Wings Dream Team, Post Yzerman

 

The NHL should be synonymous with speed, strength, skill and grace.  Not economic minutia and financial brinksmanship.  But, at 9:23 pm on October 23, 2012, matters of dollars and cents continue to dominate hockey headlines.  This absolutely sucks.  There is no elegant way to describe it.  Fans of the other sports get to watch games and we get to watch snakes in suits point wrinkly and chubby fingers at each other.  The only people who find pleasure in lengthy discussions regarding wealth are those who have an unhealthy lust for it.  So, this being the case, let’s have some adolescent fun.

It’s hard to believe that Detroit’s 2002 Stanley Cup Championship was over 10 years ago.  This cup marked the unofficial end of the “Yzerman Era”, even though Yzerman played for Detroit until the end of the 2006 season.  Although the Wings have suffered set backs since the captain’s departure, they still have remained the premier squad in the NHL, clearly demonstrated by another cup added to the collection in 2008.  Some fine, fine players have suited up for Detroit since Yzerman called it a career, and I thought it might be fun to take a break from our routine of having hopes dashed by stale press conferences and long sighs.

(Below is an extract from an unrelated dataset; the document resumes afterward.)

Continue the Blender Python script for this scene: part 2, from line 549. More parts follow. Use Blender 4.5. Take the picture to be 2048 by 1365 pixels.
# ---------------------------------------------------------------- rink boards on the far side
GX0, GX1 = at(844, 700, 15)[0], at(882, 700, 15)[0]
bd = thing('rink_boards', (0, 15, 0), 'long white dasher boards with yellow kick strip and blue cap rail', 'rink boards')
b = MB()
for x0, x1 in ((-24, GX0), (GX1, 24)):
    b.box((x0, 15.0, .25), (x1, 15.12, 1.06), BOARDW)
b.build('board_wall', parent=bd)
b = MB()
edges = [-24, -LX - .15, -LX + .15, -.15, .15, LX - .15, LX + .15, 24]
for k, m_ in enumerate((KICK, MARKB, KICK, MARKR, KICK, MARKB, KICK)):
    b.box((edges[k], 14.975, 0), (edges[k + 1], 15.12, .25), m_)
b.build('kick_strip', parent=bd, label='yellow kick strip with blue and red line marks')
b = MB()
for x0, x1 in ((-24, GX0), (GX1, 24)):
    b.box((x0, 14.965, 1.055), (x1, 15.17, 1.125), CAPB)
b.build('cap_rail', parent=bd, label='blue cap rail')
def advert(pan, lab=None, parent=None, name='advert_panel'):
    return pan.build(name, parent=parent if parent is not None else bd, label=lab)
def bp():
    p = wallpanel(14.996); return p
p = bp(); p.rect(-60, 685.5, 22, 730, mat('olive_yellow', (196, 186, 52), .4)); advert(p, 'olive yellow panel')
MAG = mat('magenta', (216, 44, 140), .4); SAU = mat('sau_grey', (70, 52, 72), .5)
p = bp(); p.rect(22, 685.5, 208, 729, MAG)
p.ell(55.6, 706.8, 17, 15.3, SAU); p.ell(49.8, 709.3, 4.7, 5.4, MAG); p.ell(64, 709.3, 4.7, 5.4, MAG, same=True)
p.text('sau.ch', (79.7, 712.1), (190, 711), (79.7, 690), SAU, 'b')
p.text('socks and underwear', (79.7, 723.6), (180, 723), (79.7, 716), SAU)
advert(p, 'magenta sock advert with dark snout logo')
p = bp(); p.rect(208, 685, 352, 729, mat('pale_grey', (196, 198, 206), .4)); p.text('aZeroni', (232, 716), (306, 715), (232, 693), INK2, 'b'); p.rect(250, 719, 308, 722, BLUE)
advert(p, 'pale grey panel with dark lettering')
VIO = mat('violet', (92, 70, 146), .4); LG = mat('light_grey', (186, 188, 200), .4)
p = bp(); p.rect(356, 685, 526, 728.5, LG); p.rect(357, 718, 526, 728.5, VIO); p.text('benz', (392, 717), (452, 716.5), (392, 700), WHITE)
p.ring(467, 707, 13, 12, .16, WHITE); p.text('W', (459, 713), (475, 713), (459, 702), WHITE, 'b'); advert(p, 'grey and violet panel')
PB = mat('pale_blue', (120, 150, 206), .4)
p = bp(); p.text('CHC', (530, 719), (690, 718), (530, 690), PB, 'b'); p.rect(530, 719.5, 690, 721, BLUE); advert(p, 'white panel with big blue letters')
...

So, in this spirit of jollification, I put together a dream team for Detroiters, comprised of players who filled Yzerman’s skates admirably.

Line 1a: Holmstrom-Datsyuk-Hossa

Line 1b: Hudler-Zetterberg-Franzen

Line 3: Samuelsson-Filppula-Cleary

Line 4: Draper-Helm-Maltby

Defense 1: Rafalski-Lidstrom

Defense 2: Schneider-Kronwall

Defense 3: Chelios-Stuart

Goaltenders: Dominik Hasek, Jimmy Howard

Personally, I think the “Yzerman-Fedorov Era”  would be a more appropriate title.  Reverse 19 and you have a player just as valuable, if not more so.  But, the Detroit brass delivered a steady supply of the NHL’s elite long after the centers who carried the city had departed.  While leaving Osgood off the list of goaltenders might raise some eyebrows (and it shouldn’t), consider that Ozzie was never even nominated for the Vezina Trophy in his career, and claiming that his impressive numbers are the result of anything other than the team in front of him is foolish.  The best answer to the claim that “Osgood won two Stanely Cups” has always been a quick production of a golden roster sheet, and a reminder that hockey is a team sport.

It will be some time before we see a team like the one above in Detroit again.  The roster above is scarcely different from the one that fell one goal short of winning a consecutive cup in 2009.  But at 10:25 pm on October 23, 2o12, any Red Wings team would suffice.